Yes, that's pretty close to what's generally assumed by science. It's quiet obvious that the brain doesn't just process facts to come to objective results. We (the brain) operates a lot with preset patterns - some are already there by birth, other are shaped by experience later - and that we rather make the perceptions fit into our expectations of how thing are supposed to be. A good example are optical illusions, or effects we hear when listening to white noise, and many other misinterpretations of our senses. It's assumed that we do this to save energy and to give us quicker useable results, which we can use to act on. I guess it was a real ingenious solution that worked fine for a long time - else we wouldn't be here anymore, I guess. However, our modern life has created some problem situations where the old patterns don't work anymore and cause problems. But hey, we adapted to a lot of things in the past, so we might master that as well over the time.

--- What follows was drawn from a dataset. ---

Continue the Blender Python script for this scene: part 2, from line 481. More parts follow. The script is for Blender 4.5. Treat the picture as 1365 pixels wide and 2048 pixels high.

The theory you just presented describes how the mind of a schizophrenic works. So I REALLY hope that's doesn't hold true for my brain..... The normal human brain takes out side stimuli and process it into the reality of what is going on around us and within our bodies, for the most part, imagination does play a lesser role. Itchy skin = bugs to the imagination, Itchy skin = rash to the normal brain.
"It's the same thing. Either way the senses drive the imagination."
and
"Pardon me, it's not the same thing. If the senses drive the imagination, that means the imagination is the base of the brain's fundamental function. However most people believe the imagination is a replication of sense, depicting the senses to be the fundamental."
It's really interesting to think about what your hypothesis means for someone who has no senses at all or is at least missing quite a few. Can anyone even have no senses? I don't think I've ever heard of that happening.